With protocols like MSCHAPv2 this happens:


 SU --- AU  -------------- Radius ---- DB
hash(pwd)------------------------------>

so basically Radius knows nothing about hashes, and you have to cope
with crappy hashes (which, BTW, is what everybody uses, because you
still pass through a TLS tunnel, so it is not that horrible, and
collisions are still hard enough not to be practical).

With PAP this happens:

 SU --- AU  -------------- Radius ---- DB
pwd---------------------------------->hash(pwd)

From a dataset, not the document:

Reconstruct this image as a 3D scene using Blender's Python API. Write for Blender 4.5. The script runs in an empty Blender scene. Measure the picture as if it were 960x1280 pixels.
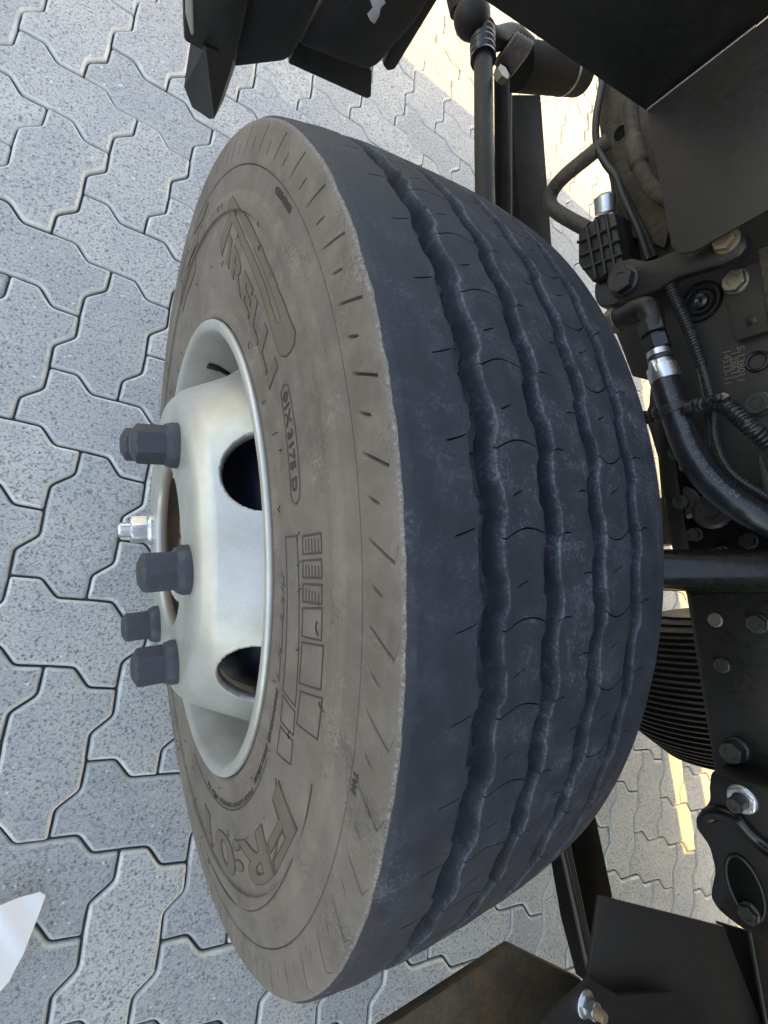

So the pwd passes in the clear up to the DB. There you can hash it with
whatever you want, including a salted SHA256. But, since everything
passes in clear, you have to be extremely sure that you have no leaks
anywhere (and that authentication is bi-directional in some way, but
this may not be your case).  I am pretty sure there is a working ldap
configuration for this, even if i never tried it myself.

 
> We want to let freeradius do what is good at doing: speak the RADIUS
> protocol to perform AAA with popular networking software (captive
> portals, WPA enterprise).
> Freeradius can read /write from/to one or more datastores to
> retrieve/log data about authorization, authentication and accounting,
> SQL is just one of the several datastores supported by freeradius.
> Other datastores supported are redis, couchdb, a REST API, an external
> program and some more.
>
> Using a REST API built purposely for freeradius we can let freeradius
> focus on speaking the RADIUS protocol with other networking software
> and equipment while we can handle all the application level details
> autonomously overcoming limitations that would make the application
> less useful in the long term.
>
> We can say that two pieces of software are highly coupled when both
> know many specific details about each other, in this design freeradius
> doens't know anything about django because it limits itself to sending
> DATA via HTTPS according to its configuration and expects a response
> in a specific format. It can be reconfigured any time. If someone
> changes their mind and wants to migrate to a different radius
> management solution they can just migrate the data and reconfigure
> their freeradius instances to speak to a different URL or they can
> reconfigure it entirely to use SQL queries or other datastores.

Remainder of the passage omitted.